We also have data to show, despite a lack of analysis by the researchers, that an on-road study (Lee, et al., 2007) using an instrumented vehicle found many more such long glances made to DBBs and similar “comparison sites” consisting of (among other things) on-premise digital signs, than there were to sites containing traditional, static billboards, or sites with no obvious visual elements. Indeed, the mean values for these long glance durations proved to be significantly greater for the sites with digital signs than for the others. From the same study, we have evidence expressed by the researchers that if we were to conduct our research at night we would find that all measures of eye glance behavior would demonstrate significantly greater amounts of distraction to digital advertisements than to fixed billboards or to the natural roadside environment, and that driver vehicle control behaviors such as lane-keeping and speed maintenance would also suffer in the presence of these digital signs. Because the design of this study minimized the differences between the characteristics of DBB sites and the others, and did not report all of the pertinent data collected, it seems reasonable to believe that the differences found might be more pronounced in a more rigorous experiment.
When we add the results of these recent, applied research studies, to the earlier theoretical work by Theeuwes and his colleagues (1998, 1999), in which they demonstrated that our attention and our eye gaze is reflexively drawn to an object of different luminance in the visual field, that this occurs even when we are engaged in a primary task, and regardless of whether we have any interest in this irrelevant stimulus, and that we may have no recollection of having been attracted to it, we have a growing, and consistent picture of the adverse impact of irrelevant, outside-the-vehicle distracters such as DBBs on driver performance.
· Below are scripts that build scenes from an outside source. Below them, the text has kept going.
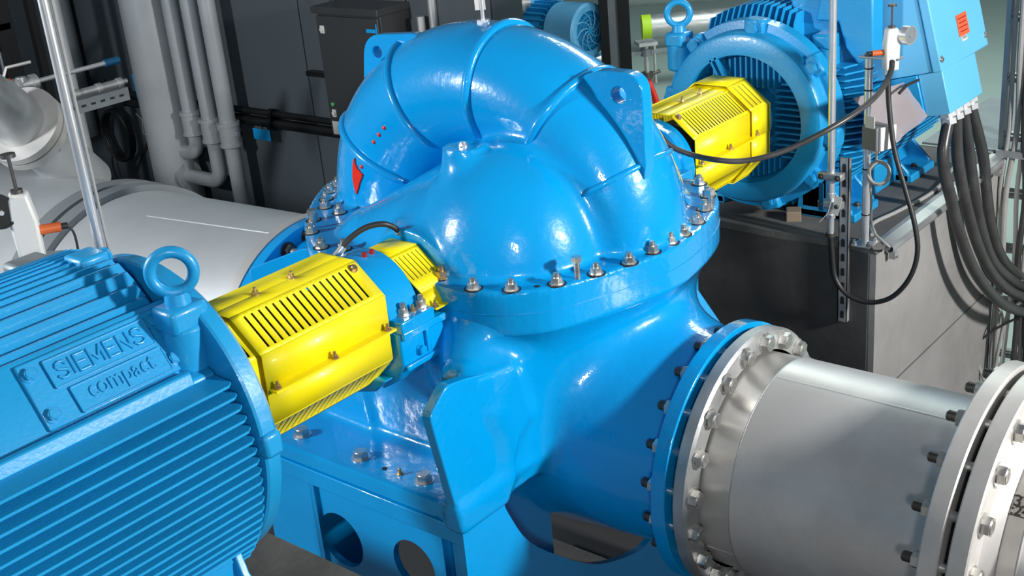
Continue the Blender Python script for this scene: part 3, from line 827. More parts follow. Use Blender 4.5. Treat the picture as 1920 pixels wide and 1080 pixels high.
# ================================================================ electric motors
def motor(label, xf, s, L, near):
    g = thing('electric_motor', label, 'motor')
    def X(t): return xf + s * t
    def bx2(b, t0, t1, y0, y1, z0, z1): b.bx(min(X(t0), X(t1)), max(X(t0), X(t1)), y0, y1, z0, z1)
    ax = (s, 0, 0); o = (xf, 0, 0)
    b = MB()
    if near: b.lathe([(.058, .04), (.058, .246), (.01, .252), (0, .262), (0, .31), (.004, .33), (.014, .375), (.030, .392), (.062, .392), (.068, .388), (.068, .05)], o, ax, 96)
    else: b.lathe([(.115, .04), (.115, .246), (.03, .252), (0, .262), (0, .325), (.006, .340), (.018, .348), (.07, .352), (.075, .384), (.125, .388), (.132, .384), (.132, .05)],
            o, ax, 96, closed=False)
    b.build('end_shield', BLUE_M, g, 30)
    b = MB(); b.lathe([(.02, .0), (.02, .10), (.04, .118), (.116, .118)], o, ax, 48); b.build('bearing_cover', BLUE_M, g, 30)
    # fins inside the recess
    k = 0
    for i in range(-9, 10):
        u = i * .0245
        for sg_ in (1, -1):
            lim = math.sqrt(max(.25 ** 2 - u * u, 0)) - .004
            lo = max(.125, abs(u) + .006) if abs(u) < .2 else 9
            if lo < lim:
                b = MB(); bx2(b, .045, .117, u - .004, u + .004, *sorted((sg_ * lo, sg_ * lim))); b.build('shield_fin', BLUE_M, g, 0)
                b = MB(); bx2(b, .045, .117, *sorted((sg_ * lo, sg_ * lim)), u - .004, u + .004); b.build('shield_fin', BLUE_M, g, 0)
    if not near:   # two ribs across the recess
        for a_ in (-28,):
            t = math.radians(a_); R_ = Matrix.Rotation(t, 3, 'X')
            for w in (-.012, .012):
                b = MB(); b.box(R_ @ V(0, w, .19) + V(X(.03), 0, 0), (.06, .008, .16), R_); b.build('cross_rib', BLUE_M, g, 0)
    # stator frame
    b = MB(); b.lathe([(.067 if near else .13, .05), (.067 if near else .13, .275), (L, .275), (L, .05)], o, ax, 64); b.build('stator_frame', BLUE_M, g, 30)
    def fin(prof, ax_, c, name='cooling_fin', th=.0065):
        # prof: (t, r) polygon standing in the plane of the fin
        b = MB()
        if ax_ == 'z':      # horizontal fin at height c, reaching out in -y / +y
            b.prism([(X(t), r) for t, r in prof], 2, c - th / 2, c + th / 2)
        else:
            vs = [(X(t), r) for t, r in prof]; n = len(vs)
            P = [(x, c - th / 2, z) for x, z in vs] + [(x, c + th / 2, z) for x, z in vs]
            b.add(P, [[i, (i + 1) % n, n + (i + 1) % n, n + i] for i in range(n)] + [list(range(n))[::-1], list(range(n, 2 * n))])
        return b.build(name, BLUE_M, g, 0)
    Rs = .392 if near else .445
    t0 = .072 if near else .14
    zs = [-.292 + .0254 * i for i in range(19)] if near else [-.30 + .0265 * i for i in range(20)]
    for sd in (-1, 1):
        for z in zs:
            tip = math.sqrt(max(Rs ** 2 - (z + (.03 if near else 0)) ** 2, .01)); inn = math.sqrt(max(.262 ** 2 - z * z, .0004))
            if tip - inn < .03: continue
            if near and sd == 1 and z < 0: continue
            pr = [(t0, sd * inn), (t0 + .004, sd * (tip - .012)), (t0 + .02, sd * tip), (L - .02, sd * tip), (L - .02, sd * inn)] if near else \
                 [(t0, sd * inn), (t0 + .01, sd * min(tip - .03, .37)), (t0 + .09, sd * tip), (L - .02, sd * tip), (L - .02, sd * inn)]
            fin(pr, 'z', z)
    ys = [-.0975 + .0262 * i for i in range(17)] if near else [-.155 + .0275 * i for i in range(15)]
    Rt = .415 if near else .43
    for y in ys:
        tip = min(math.sqrt(Rt ** 2 - (y - .08) ** 2), .335 + (y + .0975)) if near else math.sqrt(Rt ** 2 - y ** 2); inn = math.sqrt(max(.262 ** 2 - y * y, .0004))
        pr = [(t0 - .01, inn), (t0, tip - .06), (t0 + .035, tip), (L - .02, tip), (L - .02, inn)] if not near else [(t0, inn), (t0 + .003, tip - .05), (t0 + .03, tip), (L - .02, tip), (L - .02, inn)]
        fin(pr, 'y', y)
    if not near:
        for i in range(11):
            y = -.17 + .033 * i; tip = -math.sqrt(.415 ** 2 - y * y); inn = -math.sqrt(.262 ** 2 - y * y)
            fin([(t0, inn), (t0 + .03, tip), (L - .3, tip), (L - .3, inn)], 'y', y)
    # shield lugs with large painted bolts
    for a_ in ([52, 5, -40, -82, -125, 128, 98, 165] if not near else [-60, 88]):
        t = math.radians(a_); c = V(0, -math.sin(t), math.cos(t)); R_ = Matrix.Rotation(t, 3, 'X')
        r_ = .362 if not near else .383
        b = MB(); b.box(c * r_ + V(X(.085 if not near else .045), 0, 0), (.075, .085, .065) if not near else (.05, .06, .04), R_); lug = b.build('shield_lug', BLUE_M, g, 30, bevel=.010)
        if not near: inst(BHEAD_L, 'shield_bolt', g, c * (r_ - .002) + V(X(.045), 0, 0), (-s, 0, 0), .3)
    # feet
    for sd in (-1, 1):
        for ta, tb in (((.14, .36), (L - .5, L - .25)) if not near else ((.13, .34),)):
            yy = [(sd * .19, -.22), (sd * .30, -.19), (sd * .335, -.30), (sd * .41, -.375), (sd * .415, -.42), (sd * .17, -.42)]
            b = MB(); b.prism(yy, 0, *sorted((X(ta), X(ta + .02)))); b.build('foot_web', BLUE_M, g, 30, bevel=.004)
            b = MB(); b.prism(yy, 0, *sorted((X(tb - .02), X(tb)))); b.build('foot_web', BLUE_M, g, 30, bevel=.004)
            b = MB(); bx2(b, ta, tb, *sorted((sd * .17, sd * .43)), -.42, -.385); b.build('foot_pad', BLUE_M, g, 30, bevel=.006)
            b = MB(); bx2(b, ta, tb, *sorted((sd * .19, sd * .31)), -.385, -.19); b.build('foot_block', BLUE_M, g, 30, bevel=.01)
            inst(SHEAD, 'anchor_bolt', g, (X((ta + tb) / 2), sd * .385, -.385))
    if not near:   # long rail between the feet
        b = MB(); bx2(b, .36, L - .5, -.36, -.31, -.42, -.29); b.build('side_rail', BLUE_M, g, 30, bevel=.01)
    # eye bolt and its pillar
    def pillar(t, y, z, top, eye):
        c = V(X(t), y, z)
        b = MB(); b.cyl(c + V(0, 0, -.16), c + V(0, 0, -.045), .052, .05, n=20); b.box(c + V(0, 0, -.03), (.10, .085, .06))
        b.build('lifting_pillar', BLUE_M if eye or top is None else top, g, 35, bevel=.012)
        if not eye: return
        b = MB(); b.cyl(c, c + V(0, 0, .026), .030, .026, n=32)
        Rr = .047; nrm = (CAM - np.array(c)); nrm = V(nrm[0] * .9, nrm[1] * .7, 0).normalized()
        a_ = V(0, 0, 1); c_ = nrm.cross(a_)
        ctr = c + V(0, 0, .026 + Rr)
        b.tube([ctr + (a_ * math.cos(q) + c_ * math.sin(q)) * Rr for q in [2 * PI * i / 40 for i in range(40)]], .0135, 16, closed=True)
        b.build('eye_bolt', BLUE_M, g, 40)
    if near:
        pillar(.085, -.200, .335, None, True)
        pillar(.13, .34, .36, GREYM, False)
    else:
        pillar(.075, .325, .325, None, True)
        pillar(.20, -.27, .325, None, False)
    return g, X

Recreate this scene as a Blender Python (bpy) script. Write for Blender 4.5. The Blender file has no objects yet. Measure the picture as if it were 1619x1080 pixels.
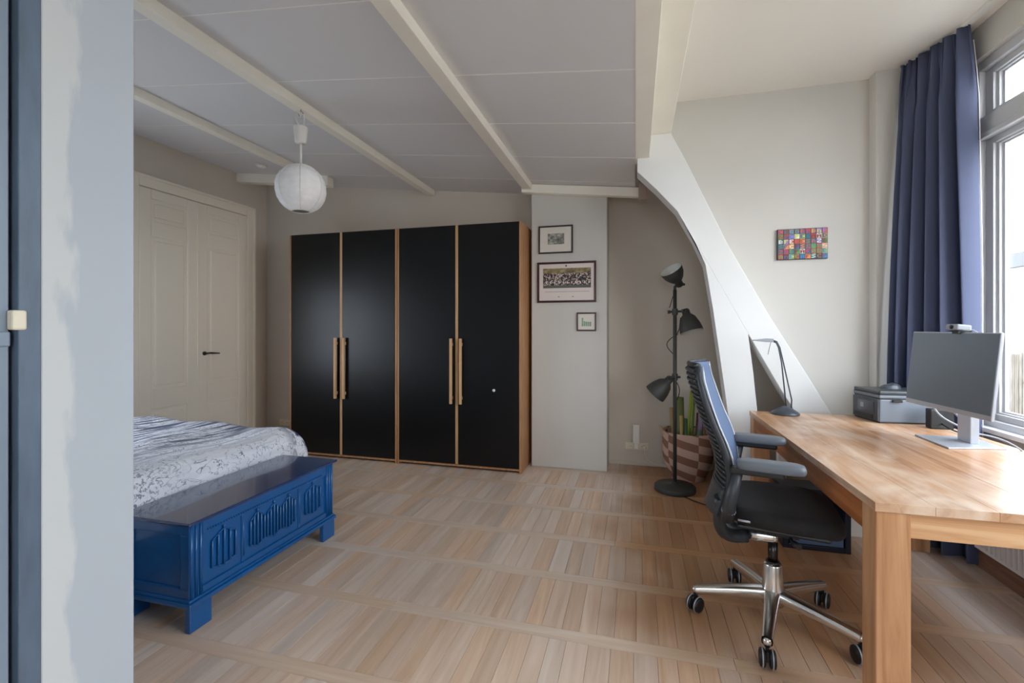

Beyond the issues of research, however, we also face what we might call a “criterion problem.” States and local jurisdictions must ask themselves this question: What level of knowledge and what degree of certainty must we have before we can be confident in the issuance of guidelines or regulations about DBBs? For example, must we have demonstrable proof that DBBs cause crashes? This is the argument raised by the outdoor advertising industry whenever it challenges a local code or ordinance, or goes to court to overturn a permit denial. If crash causation is the standard that must be met, we may never get there. This is not necessarily because DBBs are not a causative factor in crashes; it is, as most researchers believe, more likely that our research methods are not sufficiently sensitive to identify this linkage. This, in turn, is a result of the substantial difficulties involved in conducting post-hoc statistical analyses of crash summaries for an issue that is so profoundly complex. When we know that more than 80% of accidents are not reported to the police, that drivers would not likely admit crashing as a result of such distraction, and that research has clearly shown that our attention as well as our eyes are reflexively drawn to objects such as DBBs even when we have no interest in them and have a more important task to perform, and that we may well be unaware of attending to them at all, it is little wonder that such epidemiological studies may simply be incapable of adding to our knowledge of the traffic safety impacts of DBBs.
Then again, we have rarely required proof of actual crash causation prior to setting speed limits, restricting in-vehicle mobile telephone use, or even developing current billboard operational and location restrictions. The argument against the control of DBBs because studies to date have not proven a cause and effect relationship between DBBs and crashes is simply spurious. It would seem sufficient to initiate action based on a level of consistency achieved in research. And such consistency is now being achieved.
It is likely that those who feel that no guidance or regulations can be promulgated until we have clear proof of causality will continue to argue that there is insufficient information to take any action in this regard regarding roadside DBBs. But those who think that their job is to do what they can to enhance safety for the traveling public based upon the best available information, now have, in our opinion, access to a strong and growing body of evidence, including evidence from industry supported research, that roadside digital advertising, attract drivers’ eyes away from the road for extended, demonstrably unsafe periods of time.
States and local jurisdictions faced with permit applications or challenges to denied permits need to have a sound basis for their decisions. The research underway by FHWA as this is written may begin to provide specific, directed answers to assist these officials in their work. In the interim, these governmental agencies and toll road operators, faced with the need to make such decisions now have, in our opinion, a sufficient and sound basis for doing so. [1] A subset of the number of DBB-related factors that must be studied to fully answer questions about DBBs and traffic safety.
Message change interval
Duration of message change
Sign luminance at night
Sign dimensions
Distance of DBB to traveled lanes
Angle of sign orientation to the approaching driver
Proximity of DBB to official signs, or on-premise advertising signs
Number and width of lanes of travel
Roadway geometry – vertical and horizontal curvature
Speed limits and prevailing speeds
Traffic volume
Traffic mix (e.g. percentage of large trucks, buses)
Proximity of DBB to exit or entrance ramps, gores, lane drops, route divides
Familiarity of the motorist with the roadway
Weather conditions
Environment in which DBB is located (e.g. urban, suburban, rural)
Amount of information presented on a DBB
Information presentation (color, contrast, font, etc.).